Progressive candidate announces Baltimore County Council run in southwest area

Sheila Ruth, a Democrat and self-described progressive, plans to announce a run for the District 1 seat on the Baltimore County Council on Jan. 17.
Sheila Ruth, a Democrat and self-described progressive, plans to announce a run for the District 1 seat on the Baltimore County Council on Jan. 17. (Courtesy Photo/Sheila Ruth)

Sheila Ruth, a progressive activist and longtime resident of Westview Park, is slated to announce her candidacy Wednesday for the southwest area’s seat on the Baltimore County Council.

Ruth, a Democrat, is the first to challenge Democratic incumbent Tom Quirk, who announced in November that he will run for a third term in District 1, which covers the southwest area of the county, from Woodlawn to Baltimore Highlands.


“I’m running for the people of southwest Baltimore County, because I feel like we need someone to stand up for us,” Ruth said.

A web developer by trade, Ruth, 54, founded the Baltimore County Progressive Democrats Club. Since spring of last year, she has represented Maryland progressives as a chair on the state Democratic Party’s Diversity Leadership Council.


Ruth’s candidacy comes as the profile of progressive groups has risen in the southwest county over the first year of Donald Trump’s presidency. Chapters of one such group, Indivisible, a self-described movement to “resist the Trump agenda,” emerged in Catonsville and Baltimore County over the past year, and its members have caught attention with events such as a rally against white supremacy in August.

During the 2018 state legislative session, southwest county delegates plan to work on issues ranging from healthcare and education to beer.

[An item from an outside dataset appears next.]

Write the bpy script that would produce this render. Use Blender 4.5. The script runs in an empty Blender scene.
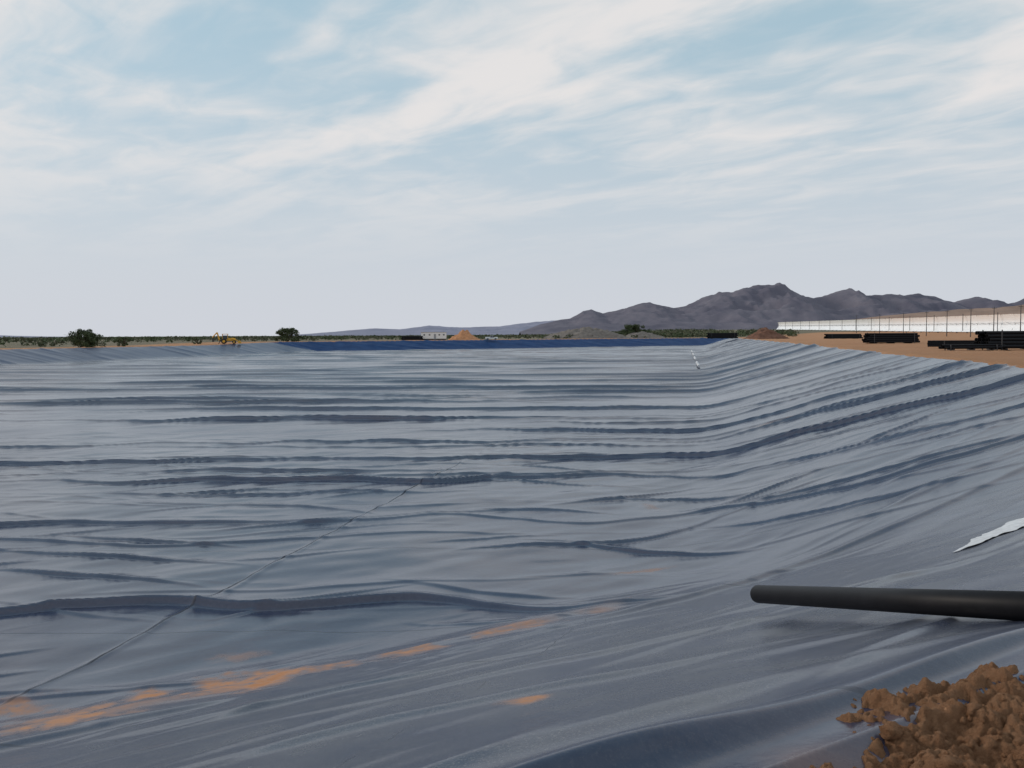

Ruth said that, to her, being progressive means “putting people and planet first,” and that her priorities include fighting poverty and investing in historically neglected communities.

“Baltimore County has a high degree of concentrated poverty and racial segregation,” Ruth said. “These are not problems that are going to solve themselves — they need investment and attention.”

Ruth supports the “Fight for $15,” a movement seeking to raise the state minimum wage to $15 an hour. Though state-level legislation would be ideal, Ruth said if that fails, she would work to make $15 the minimum wage in Baltimore County, a move she said would boost standards of living and raise the tax base to fund services and infrastructure improvements.

“Things like race and income need to be focused on in making any decision,” Ruth said, naming development and redistricting as examples. “In order to achieve equity, we need to invest more in certain areas than in other areas,” she added.

One area Ruth hopes to invest in is education. She questioned the wisdom of putting $60 million into a planned renovation of the aging Lansdowne High School building.

The renovation, the most expensive in county history, has caused controversy as residents argued that a renovation would not go far enough. Some have asked for a new school building, which the county has insisted it cannot afford.

“We need to at least explore the possibility of a new school,” Ruth said. Her position runs counter to that of Quirk, a strong supporter of the renovation.

The first-time candidate, who said that until last year running for office “wasn’t in my wheelhouse,” said she hopes to bring transparency, accessibility and responsiveness to county government.

Tom Quirk, chairman of the Baltimore County Council, filed to run for a third term as representative of the county's southwest area.

“People shouldn’t have to take off work in the middle of the afternoon to drive to Towson to make their voices heard,” she said, adding that she would work to move council work sessions to evenings and develop a way for people to submit testimony even if they cannot attend meetings in person.

Campaign finance is also an issue Ruth is focused on — she said she would propose a small donor public financing program for Baltimore County in order to “encourage politicians to engage with the community.”

For her own campaign, Ruth said she will not accept donations from developers or corporations.


Quirk’s campaign finances were the subject of scrutiny after developer Steve Whalen pleaded guilty in 2013 to making straw contributions in order to donate more than legally allowed to Quirk’s campaign. Quirk was not accused of wrongdoing.

Quirk and Ruth will face off in the Democratic primary on June 26. The general election is Nov. 6.

“I think we have a good record of getting a lot accomplished in the district,” Quirk said in response to Ruth’s candidacy. “I welcome the chance to showcase my record.”

Ruth said she plans to officially file her candidacy Wednesday afternoon. The filing deadline is the end of February.

The County Council has seven members and is considered a part-time job. Council members make $62,500 annually for a four-year term, and do not have term limits.

Ruth acknowledged that challenging an incumbent is an uphill battle.

“Incumbents have a huge advantage, and it’s difficult to overcome that,” Ruth said. “But yes — if there was a time to run against an incumbent, this is it.”